RECORDS FOR THIS TASK
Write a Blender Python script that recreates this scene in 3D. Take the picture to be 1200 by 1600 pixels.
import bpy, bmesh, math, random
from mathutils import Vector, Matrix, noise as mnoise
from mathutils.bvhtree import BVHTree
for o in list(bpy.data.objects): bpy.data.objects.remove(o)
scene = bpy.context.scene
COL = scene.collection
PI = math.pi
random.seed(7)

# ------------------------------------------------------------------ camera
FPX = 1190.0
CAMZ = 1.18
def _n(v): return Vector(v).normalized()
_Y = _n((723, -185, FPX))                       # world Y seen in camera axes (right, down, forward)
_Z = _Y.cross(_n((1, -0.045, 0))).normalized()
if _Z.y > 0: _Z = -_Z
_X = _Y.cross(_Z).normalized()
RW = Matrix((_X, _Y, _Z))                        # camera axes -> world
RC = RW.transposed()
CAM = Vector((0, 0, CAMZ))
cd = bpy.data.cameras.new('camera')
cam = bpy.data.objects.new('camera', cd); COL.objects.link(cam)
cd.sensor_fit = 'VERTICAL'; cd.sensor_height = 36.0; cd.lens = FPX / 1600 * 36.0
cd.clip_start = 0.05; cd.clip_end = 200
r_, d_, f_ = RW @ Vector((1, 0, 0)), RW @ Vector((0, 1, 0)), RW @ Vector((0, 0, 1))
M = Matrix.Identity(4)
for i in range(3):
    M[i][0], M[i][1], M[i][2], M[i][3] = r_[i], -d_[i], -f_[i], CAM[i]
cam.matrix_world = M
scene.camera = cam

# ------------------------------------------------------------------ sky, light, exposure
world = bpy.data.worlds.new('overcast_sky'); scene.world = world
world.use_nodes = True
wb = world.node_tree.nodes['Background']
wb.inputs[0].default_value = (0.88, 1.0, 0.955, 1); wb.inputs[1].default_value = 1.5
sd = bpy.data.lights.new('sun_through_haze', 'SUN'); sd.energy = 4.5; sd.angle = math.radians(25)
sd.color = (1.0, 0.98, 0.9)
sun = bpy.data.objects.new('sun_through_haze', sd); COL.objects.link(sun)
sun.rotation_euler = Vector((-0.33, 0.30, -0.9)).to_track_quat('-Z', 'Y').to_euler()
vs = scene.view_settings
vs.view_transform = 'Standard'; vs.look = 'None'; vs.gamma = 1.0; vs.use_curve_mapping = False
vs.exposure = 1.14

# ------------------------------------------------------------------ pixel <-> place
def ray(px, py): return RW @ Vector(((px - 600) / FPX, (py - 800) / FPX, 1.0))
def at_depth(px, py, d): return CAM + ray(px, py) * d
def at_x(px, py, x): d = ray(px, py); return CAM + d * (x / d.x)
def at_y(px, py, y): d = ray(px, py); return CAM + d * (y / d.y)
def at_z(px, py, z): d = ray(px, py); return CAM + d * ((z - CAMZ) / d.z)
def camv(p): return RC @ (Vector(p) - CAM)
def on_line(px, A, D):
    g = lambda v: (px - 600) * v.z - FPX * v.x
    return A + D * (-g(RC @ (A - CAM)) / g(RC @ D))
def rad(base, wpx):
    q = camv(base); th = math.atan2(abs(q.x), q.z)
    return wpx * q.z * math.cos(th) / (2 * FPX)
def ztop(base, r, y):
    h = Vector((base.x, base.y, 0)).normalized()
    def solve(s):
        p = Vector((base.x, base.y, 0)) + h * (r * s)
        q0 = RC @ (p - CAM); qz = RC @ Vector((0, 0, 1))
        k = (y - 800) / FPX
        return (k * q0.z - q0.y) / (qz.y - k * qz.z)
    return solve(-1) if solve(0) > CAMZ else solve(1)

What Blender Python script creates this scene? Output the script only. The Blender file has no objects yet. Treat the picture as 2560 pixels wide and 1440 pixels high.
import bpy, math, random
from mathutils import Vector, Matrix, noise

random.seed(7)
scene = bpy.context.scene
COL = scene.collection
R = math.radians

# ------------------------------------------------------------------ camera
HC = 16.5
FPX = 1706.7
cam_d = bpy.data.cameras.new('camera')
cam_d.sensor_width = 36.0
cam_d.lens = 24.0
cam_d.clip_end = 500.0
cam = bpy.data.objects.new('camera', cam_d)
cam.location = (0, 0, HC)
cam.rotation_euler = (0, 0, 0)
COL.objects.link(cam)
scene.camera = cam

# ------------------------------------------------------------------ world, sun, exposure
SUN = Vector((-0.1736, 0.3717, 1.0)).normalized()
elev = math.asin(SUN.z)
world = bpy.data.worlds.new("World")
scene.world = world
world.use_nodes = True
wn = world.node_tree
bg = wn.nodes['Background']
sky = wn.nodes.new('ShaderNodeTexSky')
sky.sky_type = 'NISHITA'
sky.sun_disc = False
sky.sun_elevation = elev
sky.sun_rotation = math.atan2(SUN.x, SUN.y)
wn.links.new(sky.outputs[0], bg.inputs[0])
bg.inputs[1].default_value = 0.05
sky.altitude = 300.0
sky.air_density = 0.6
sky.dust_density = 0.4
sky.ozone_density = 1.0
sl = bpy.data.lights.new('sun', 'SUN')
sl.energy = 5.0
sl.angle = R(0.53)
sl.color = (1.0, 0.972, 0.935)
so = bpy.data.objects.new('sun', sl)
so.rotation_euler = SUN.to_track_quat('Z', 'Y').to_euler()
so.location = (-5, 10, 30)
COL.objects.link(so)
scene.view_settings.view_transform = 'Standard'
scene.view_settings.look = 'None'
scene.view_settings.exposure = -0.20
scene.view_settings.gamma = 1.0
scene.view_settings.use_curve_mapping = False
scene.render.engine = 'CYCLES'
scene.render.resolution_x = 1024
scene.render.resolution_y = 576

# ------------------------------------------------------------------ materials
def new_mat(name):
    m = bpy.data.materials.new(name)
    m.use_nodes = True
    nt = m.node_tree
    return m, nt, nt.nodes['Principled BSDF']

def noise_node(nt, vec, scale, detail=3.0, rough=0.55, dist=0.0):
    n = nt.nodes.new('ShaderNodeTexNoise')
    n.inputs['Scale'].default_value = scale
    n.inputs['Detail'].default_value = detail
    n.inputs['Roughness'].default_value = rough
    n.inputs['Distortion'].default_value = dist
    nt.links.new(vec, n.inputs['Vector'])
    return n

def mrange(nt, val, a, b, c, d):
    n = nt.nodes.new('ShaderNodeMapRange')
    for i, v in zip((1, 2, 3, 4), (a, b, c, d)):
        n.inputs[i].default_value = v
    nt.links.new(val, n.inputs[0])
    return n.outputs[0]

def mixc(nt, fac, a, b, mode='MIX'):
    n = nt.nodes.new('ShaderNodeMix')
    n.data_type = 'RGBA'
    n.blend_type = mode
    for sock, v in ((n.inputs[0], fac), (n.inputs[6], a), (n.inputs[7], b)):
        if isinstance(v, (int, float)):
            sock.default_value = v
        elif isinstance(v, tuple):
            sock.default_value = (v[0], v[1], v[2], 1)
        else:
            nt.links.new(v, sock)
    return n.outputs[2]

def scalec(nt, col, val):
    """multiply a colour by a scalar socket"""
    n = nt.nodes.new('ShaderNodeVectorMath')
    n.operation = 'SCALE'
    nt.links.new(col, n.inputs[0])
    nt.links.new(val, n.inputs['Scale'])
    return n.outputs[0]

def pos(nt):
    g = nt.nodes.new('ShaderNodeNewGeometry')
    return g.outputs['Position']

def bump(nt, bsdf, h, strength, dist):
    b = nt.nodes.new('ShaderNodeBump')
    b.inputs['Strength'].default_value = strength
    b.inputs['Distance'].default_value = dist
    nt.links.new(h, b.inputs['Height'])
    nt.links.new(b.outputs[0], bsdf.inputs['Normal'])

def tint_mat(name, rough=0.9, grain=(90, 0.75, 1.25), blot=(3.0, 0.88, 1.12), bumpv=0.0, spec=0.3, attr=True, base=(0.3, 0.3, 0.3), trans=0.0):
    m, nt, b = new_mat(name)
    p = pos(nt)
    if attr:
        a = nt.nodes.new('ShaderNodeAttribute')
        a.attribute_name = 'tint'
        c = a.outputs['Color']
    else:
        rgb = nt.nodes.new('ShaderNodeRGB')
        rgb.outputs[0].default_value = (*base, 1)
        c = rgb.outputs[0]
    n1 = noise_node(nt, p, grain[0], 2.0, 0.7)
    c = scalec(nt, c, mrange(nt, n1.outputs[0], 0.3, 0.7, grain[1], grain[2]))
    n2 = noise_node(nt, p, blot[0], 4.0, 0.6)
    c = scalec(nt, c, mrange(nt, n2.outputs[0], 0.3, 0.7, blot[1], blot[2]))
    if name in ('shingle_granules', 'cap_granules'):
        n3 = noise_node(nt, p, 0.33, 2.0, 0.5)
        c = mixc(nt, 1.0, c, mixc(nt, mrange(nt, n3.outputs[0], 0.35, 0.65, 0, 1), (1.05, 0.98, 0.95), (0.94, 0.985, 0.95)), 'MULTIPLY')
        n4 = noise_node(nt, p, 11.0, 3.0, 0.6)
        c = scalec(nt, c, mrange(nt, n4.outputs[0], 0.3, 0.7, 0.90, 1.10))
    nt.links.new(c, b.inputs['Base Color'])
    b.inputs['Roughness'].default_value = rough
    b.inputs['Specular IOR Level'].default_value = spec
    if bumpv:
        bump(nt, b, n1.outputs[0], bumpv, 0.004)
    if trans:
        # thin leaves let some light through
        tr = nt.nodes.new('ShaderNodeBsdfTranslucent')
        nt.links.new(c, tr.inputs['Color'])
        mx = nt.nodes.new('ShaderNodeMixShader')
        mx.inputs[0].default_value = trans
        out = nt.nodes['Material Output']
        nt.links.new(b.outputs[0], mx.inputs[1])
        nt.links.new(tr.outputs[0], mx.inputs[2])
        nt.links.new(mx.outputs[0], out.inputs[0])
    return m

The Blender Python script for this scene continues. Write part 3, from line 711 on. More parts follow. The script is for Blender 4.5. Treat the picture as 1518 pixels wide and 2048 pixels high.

THE REQUEST
Quote word for word every line from the one that has "What Blender Python" through the one that has "return m, nt, nt.nodes['Principled BSDF']".

EXPECTED ANSWER
What Blender Python script creates this scene? Output the script only. The Blender file has no objects yet. Treat the picture as 2560 pixels wide and 1440 pixels high.
import bpy, math, random
from mathutils import Vector, Matrix, noise

random.seed(7)
scene = bpy.context.scene
COL = scene.collection
R = math.radians

# ------------------------------------------------------------------ camera
HC = 16.5
FPX = 1706.7
cam_d = bpy.data.cameras.new('camera')
cam_d.sensor_width = 36.0
cam_d.lens = 24.0
cam_d.clip_end = 500.0
cam = bpy.data.objects.new('camera', cam_d)
cam.location = (0, 0, HC)
cam.rotation_euler = (0, 0, 0)
COL.objects.link(cam)
scene.camera = cam

# ------------------------------------------------------------------ world, sun, exposure
SUN = Vector((-0.1736, 0.3717, 1.0)).normalized()
elev = math.asin(SUN.z)
world = bpy.data.worlds.new("World")
scene.world = world
world.use_nodes = True
wn = world.node_tree
bg = wn.nodes['Background']
sky = wn.nodes.new('ShaderNodeTexSky')
sky.sky_type = 'NISHITA'
sky.sun_disc = False
sky.sun_elevation = elev
sky.sun_rotation = math.atan2(SUN.x, SUN.y)
wn.links.new(sky.outputs[0], bg.inputs[0])
bg.inputs[1].default_value = 0.05
sky.altitude = 300.0
sky.air_density = 0.6
sky.dust_density = 0.4
sky.ozone_density = 1.0
sl = bpy.data.lights.new('sun', 'SUN')
sl.energy = 5.0
sl.angle = R(0.53)
sl.color = (1.0, 0.972, 0.935)
so = bpy.data.objects.new('sun', sl)
so.rotation_euler = SUN.to_track_quat('Z', 'Y').to_euler()
so.location = (-5, 10, 30)
COL.objects.link(so)
scene.view_settings.view_transform = 'Standard'
scene.view_settings.look = 'None'
scene.view_settings.exposure = -0.20
scene.view_settings.gamma = 1.0
scene.view_settings.use_curve_mapping = False
scene.render.engine = 'CYCLES'
scene.render.resolution_x = 1024
scene.render.resolution_y = 576

# ------------------------------------------------------------------ materials
def new_mat(name):
    m = bpy.data.materials.new(name)
    m.use_nodes = True
    nt = m.node_tree
    return m, nt, nt.nodes['Principled BSDF']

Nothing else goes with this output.